(Records with scene code)
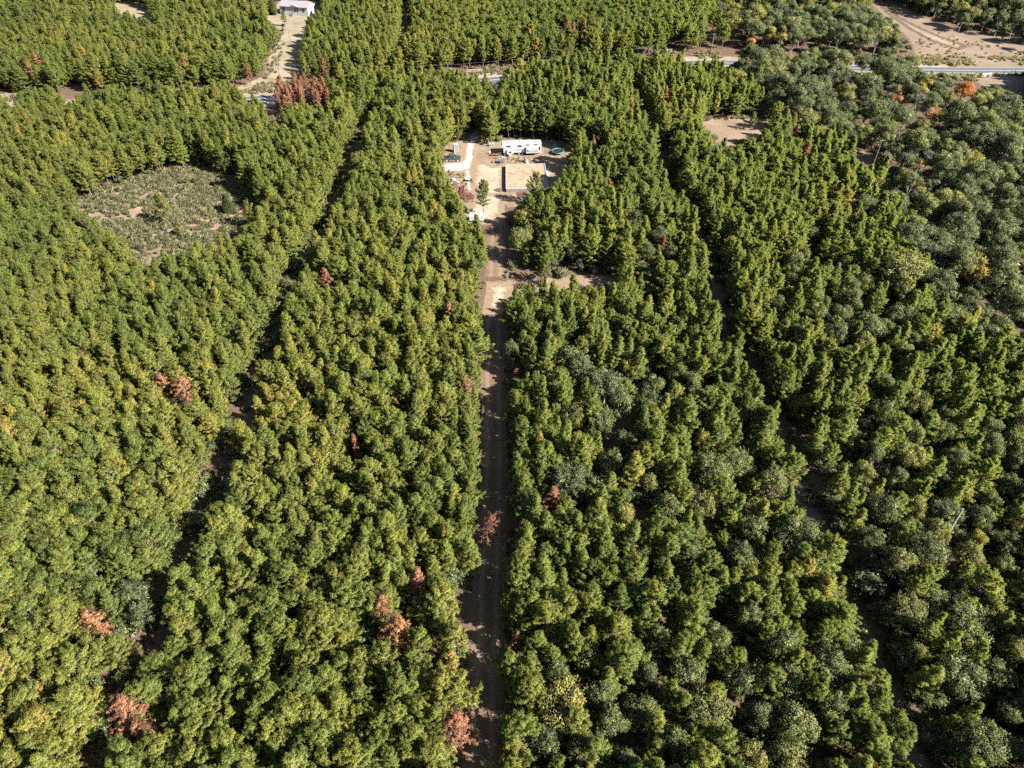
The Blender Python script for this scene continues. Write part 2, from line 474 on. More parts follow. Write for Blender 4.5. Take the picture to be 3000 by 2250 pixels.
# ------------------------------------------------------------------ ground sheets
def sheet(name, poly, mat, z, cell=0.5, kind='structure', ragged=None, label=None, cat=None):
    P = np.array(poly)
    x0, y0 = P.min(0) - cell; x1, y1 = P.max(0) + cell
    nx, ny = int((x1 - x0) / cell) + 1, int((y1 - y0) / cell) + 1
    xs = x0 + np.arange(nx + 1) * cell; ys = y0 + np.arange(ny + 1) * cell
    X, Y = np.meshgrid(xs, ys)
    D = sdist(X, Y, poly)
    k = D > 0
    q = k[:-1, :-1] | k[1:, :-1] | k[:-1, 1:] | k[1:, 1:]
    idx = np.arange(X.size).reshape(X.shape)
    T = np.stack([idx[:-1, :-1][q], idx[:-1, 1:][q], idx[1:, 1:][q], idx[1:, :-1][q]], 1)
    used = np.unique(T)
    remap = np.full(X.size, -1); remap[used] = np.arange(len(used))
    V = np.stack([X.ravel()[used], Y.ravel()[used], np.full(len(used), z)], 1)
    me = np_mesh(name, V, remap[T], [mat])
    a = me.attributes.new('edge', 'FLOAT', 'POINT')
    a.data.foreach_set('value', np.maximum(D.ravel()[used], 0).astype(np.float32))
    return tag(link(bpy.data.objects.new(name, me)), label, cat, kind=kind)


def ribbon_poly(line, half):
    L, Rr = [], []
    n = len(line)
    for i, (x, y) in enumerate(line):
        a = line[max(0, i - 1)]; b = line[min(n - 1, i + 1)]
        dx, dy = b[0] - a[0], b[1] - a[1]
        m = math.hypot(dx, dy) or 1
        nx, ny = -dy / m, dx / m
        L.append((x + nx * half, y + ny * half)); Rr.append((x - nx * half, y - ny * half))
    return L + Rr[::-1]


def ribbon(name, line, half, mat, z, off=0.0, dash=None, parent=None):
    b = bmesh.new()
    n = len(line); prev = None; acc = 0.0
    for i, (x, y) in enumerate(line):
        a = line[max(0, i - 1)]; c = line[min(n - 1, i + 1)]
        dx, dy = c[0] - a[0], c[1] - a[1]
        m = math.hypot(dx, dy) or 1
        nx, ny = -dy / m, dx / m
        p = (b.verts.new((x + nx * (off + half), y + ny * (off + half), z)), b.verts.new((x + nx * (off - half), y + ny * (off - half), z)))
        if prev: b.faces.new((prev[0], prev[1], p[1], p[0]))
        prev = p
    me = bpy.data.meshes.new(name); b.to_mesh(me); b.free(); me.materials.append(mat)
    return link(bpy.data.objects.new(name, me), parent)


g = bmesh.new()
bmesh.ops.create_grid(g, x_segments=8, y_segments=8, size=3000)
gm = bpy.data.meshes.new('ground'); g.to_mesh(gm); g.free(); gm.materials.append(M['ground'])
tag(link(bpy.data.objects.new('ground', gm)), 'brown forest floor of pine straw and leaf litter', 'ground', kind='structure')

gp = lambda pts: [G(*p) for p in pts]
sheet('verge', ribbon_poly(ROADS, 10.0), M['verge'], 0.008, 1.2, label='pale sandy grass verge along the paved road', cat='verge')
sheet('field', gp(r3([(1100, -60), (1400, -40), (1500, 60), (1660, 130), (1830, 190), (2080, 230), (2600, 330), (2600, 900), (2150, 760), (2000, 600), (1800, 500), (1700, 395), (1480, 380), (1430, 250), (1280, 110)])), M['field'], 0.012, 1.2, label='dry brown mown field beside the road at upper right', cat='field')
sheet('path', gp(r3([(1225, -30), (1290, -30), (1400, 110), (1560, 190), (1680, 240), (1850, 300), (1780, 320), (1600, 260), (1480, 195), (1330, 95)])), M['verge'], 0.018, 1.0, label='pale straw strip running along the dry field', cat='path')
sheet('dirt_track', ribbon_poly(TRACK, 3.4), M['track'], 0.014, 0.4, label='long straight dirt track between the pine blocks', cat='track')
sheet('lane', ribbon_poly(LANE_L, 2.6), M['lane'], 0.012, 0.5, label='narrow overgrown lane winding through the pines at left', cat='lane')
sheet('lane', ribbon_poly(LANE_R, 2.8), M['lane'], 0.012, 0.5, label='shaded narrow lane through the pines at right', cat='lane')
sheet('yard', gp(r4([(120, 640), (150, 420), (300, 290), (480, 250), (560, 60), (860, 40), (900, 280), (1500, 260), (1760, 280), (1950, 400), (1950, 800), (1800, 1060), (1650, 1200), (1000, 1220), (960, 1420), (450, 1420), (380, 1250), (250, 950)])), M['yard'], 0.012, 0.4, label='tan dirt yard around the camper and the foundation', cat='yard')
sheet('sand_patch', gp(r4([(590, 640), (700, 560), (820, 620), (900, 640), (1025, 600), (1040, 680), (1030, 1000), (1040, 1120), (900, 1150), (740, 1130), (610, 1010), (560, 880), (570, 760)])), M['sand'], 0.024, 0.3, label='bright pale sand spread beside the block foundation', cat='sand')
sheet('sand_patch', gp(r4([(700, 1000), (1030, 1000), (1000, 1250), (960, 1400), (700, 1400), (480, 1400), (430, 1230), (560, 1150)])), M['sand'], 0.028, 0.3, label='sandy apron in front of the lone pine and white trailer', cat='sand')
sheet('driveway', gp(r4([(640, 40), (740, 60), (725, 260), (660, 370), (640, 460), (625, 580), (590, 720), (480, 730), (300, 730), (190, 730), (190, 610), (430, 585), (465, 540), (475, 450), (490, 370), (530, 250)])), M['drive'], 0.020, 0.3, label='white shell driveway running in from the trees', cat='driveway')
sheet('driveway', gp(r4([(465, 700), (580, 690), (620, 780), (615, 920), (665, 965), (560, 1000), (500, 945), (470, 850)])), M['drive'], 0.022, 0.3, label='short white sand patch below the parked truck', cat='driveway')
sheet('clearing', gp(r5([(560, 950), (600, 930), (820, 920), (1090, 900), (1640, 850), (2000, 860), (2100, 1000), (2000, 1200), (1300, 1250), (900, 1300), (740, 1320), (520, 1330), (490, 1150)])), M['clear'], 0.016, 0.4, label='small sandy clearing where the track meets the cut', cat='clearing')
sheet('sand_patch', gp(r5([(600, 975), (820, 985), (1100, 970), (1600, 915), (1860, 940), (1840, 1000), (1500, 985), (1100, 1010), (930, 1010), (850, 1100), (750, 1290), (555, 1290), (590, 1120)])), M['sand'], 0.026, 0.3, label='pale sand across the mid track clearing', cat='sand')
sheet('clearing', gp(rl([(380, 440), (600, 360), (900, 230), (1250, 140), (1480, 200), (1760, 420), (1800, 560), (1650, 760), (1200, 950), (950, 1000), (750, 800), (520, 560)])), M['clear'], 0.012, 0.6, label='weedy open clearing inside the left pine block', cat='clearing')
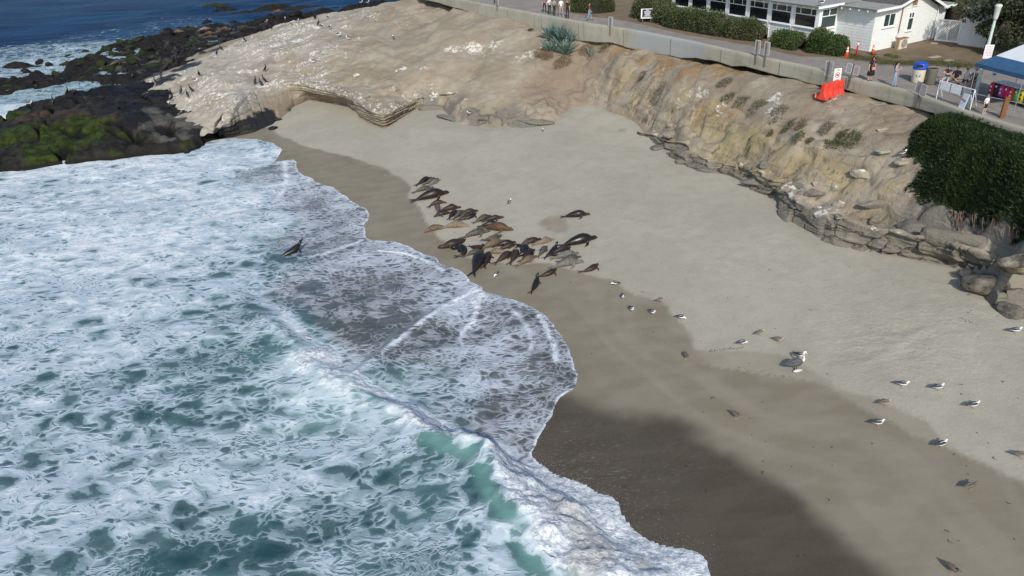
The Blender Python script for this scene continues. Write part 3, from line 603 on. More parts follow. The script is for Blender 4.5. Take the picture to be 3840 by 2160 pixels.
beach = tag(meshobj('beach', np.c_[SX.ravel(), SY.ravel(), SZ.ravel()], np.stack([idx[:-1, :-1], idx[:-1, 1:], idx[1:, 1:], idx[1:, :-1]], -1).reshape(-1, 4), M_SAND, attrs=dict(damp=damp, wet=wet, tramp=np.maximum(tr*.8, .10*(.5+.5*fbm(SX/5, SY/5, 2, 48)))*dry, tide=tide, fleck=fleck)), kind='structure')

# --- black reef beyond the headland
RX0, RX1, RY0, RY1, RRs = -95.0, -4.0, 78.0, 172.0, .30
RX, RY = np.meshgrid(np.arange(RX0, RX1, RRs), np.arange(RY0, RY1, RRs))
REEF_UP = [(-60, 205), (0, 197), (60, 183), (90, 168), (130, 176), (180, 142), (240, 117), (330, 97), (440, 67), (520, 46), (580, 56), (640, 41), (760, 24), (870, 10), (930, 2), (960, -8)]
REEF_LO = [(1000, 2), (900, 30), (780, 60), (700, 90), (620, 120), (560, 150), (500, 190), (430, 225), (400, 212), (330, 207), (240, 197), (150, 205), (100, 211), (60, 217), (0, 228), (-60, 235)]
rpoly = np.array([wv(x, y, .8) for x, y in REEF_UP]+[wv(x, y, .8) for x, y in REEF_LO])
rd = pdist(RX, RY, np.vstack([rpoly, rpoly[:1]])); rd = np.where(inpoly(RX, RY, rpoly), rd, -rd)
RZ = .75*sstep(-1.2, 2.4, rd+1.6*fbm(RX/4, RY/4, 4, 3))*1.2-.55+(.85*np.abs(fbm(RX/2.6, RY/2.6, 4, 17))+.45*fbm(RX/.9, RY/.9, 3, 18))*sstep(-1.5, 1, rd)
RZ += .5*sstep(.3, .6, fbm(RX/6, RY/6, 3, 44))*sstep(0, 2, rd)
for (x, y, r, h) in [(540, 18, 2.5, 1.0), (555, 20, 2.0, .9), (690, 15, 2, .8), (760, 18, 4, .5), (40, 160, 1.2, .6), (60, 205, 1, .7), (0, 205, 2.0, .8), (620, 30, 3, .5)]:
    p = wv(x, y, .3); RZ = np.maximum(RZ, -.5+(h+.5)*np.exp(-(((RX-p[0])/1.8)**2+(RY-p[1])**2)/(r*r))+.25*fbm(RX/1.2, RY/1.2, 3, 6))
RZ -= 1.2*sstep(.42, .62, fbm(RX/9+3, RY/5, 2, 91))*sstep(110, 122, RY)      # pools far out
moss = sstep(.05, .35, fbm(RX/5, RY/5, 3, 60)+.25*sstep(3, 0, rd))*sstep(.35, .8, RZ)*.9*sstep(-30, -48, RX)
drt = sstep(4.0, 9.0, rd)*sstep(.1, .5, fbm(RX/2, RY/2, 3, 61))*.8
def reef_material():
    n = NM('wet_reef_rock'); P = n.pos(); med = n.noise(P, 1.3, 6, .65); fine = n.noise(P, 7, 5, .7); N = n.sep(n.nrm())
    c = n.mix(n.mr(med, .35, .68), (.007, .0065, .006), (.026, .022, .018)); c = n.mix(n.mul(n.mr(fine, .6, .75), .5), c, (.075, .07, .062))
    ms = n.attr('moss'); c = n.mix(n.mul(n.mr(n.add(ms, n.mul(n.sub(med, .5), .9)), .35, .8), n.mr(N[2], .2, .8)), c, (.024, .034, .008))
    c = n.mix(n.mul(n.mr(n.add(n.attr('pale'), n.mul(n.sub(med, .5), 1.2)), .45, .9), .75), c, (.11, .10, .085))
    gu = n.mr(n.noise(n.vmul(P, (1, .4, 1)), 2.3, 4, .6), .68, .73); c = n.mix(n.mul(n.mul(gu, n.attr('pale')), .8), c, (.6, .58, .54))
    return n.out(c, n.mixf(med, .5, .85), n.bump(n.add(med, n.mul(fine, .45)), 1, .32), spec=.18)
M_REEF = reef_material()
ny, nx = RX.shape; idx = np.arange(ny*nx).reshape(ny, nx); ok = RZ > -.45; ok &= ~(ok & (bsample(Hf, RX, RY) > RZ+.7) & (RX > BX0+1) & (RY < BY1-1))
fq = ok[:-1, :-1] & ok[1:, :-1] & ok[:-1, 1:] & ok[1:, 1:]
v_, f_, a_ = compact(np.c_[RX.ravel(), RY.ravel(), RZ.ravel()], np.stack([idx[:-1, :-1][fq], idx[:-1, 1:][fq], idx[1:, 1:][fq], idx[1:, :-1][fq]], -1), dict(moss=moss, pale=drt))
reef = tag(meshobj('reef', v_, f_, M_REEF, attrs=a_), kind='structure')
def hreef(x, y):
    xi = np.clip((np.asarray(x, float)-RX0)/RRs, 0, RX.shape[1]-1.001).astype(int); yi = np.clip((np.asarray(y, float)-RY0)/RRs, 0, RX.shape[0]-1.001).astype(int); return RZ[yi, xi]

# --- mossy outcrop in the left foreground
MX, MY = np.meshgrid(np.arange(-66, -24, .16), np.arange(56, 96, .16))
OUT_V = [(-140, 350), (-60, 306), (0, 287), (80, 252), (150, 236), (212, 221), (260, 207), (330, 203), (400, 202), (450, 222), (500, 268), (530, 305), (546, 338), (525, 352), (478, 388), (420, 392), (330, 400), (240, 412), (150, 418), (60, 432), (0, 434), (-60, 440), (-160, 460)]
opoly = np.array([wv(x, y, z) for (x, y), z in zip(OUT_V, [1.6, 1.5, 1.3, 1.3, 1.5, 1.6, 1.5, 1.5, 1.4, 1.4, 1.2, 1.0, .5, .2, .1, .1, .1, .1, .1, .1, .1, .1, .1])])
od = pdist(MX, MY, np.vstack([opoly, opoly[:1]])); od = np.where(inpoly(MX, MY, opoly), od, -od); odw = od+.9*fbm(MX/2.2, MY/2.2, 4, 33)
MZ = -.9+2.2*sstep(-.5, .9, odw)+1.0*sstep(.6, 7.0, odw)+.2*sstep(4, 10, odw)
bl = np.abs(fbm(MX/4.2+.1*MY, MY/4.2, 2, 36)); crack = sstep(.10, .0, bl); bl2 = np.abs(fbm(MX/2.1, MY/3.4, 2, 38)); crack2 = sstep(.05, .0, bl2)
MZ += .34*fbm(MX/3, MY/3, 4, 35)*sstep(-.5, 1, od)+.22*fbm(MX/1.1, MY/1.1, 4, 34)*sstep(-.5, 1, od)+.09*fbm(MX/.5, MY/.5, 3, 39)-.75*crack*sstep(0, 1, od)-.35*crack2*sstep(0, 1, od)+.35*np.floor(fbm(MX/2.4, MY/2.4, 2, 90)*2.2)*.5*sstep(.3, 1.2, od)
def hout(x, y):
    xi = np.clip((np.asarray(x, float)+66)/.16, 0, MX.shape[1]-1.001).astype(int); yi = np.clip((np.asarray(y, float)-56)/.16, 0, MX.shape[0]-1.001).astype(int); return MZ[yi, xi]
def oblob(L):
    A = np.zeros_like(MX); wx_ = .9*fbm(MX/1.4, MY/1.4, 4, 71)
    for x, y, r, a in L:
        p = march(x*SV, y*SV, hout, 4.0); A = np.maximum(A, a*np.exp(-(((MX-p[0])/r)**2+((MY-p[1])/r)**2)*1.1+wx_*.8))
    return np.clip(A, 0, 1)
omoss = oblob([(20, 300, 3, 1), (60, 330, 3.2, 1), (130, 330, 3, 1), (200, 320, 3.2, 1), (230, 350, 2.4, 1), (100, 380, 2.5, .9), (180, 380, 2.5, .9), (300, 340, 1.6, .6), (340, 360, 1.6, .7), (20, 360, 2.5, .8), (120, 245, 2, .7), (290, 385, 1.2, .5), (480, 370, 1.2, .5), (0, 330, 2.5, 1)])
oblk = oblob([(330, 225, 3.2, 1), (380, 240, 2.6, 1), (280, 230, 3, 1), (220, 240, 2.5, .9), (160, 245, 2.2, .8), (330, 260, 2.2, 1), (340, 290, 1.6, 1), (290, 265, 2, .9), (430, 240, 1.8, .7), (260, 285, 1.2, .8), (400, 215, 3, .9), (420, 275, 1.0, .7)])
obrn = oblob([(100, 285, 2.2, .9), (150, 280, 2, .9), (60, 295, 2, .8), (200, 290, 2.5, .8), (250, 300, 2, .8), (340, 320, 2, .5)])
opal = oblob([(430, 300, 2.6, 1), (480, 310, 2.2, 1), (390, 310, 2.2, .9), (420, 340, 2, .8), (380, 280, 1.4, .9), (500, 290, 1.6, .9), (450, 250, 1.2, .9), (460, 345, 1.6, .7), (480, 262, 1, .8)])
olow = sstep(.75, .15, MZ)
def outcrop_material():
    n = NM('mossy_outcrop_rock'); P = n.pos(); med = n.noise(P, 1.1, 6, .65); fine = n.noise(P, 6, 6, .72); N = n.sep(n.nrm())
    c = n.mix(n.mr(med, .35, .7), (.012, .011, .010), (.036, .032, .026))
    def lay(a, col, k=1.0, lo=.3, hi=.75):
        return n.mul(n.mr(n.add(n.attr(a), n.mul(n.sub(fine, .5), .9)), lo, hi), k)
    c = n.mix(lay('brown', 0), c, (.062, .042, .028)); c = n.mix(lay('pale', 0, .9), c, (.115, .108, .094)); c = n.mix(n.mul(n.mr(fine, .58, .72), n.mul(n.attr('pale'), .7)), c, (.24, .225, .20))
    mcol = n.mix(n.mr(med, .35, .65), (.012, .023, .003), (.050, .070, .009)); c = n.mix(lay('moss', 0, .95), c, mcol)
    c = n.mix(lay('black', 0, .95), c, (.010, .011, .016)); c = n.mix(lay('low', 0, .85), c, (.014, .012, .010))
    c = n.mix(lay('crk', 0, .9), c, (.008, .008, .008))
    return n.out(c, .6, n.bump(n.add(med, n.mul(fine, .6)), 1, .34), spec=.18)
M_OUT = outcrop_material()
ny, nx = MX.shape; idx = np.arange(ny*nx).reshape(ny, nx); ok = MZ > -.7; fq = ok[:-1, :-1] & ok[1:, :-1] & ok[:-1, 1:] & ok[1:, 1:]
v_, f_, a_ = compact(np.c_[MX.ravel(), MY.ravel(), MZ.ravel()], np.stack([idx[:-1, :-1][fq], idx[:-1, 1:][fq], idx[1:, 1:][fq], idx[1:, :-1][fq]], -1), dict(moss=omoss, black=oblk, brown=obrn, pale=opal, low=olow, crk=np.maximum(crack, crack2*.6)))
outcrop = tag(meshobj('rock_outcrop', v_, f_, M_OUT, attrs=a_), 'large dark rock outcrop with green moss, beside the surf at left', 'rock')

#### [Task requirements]
Pull out all lines of the data with the string "part".

#### [Final answer]
The Blender Python script for this scene continues. Write part 2, from line 474 on. More parts follow. Write for Blender 4.5. Take the picture to be 3000 by 2250 pixels.
The Blender Python script for this scene continues. Write part 3, from line 603 on. More parts follow. The script is for Blender 4.5. Take the picture to be 3840 by 2160 pixels.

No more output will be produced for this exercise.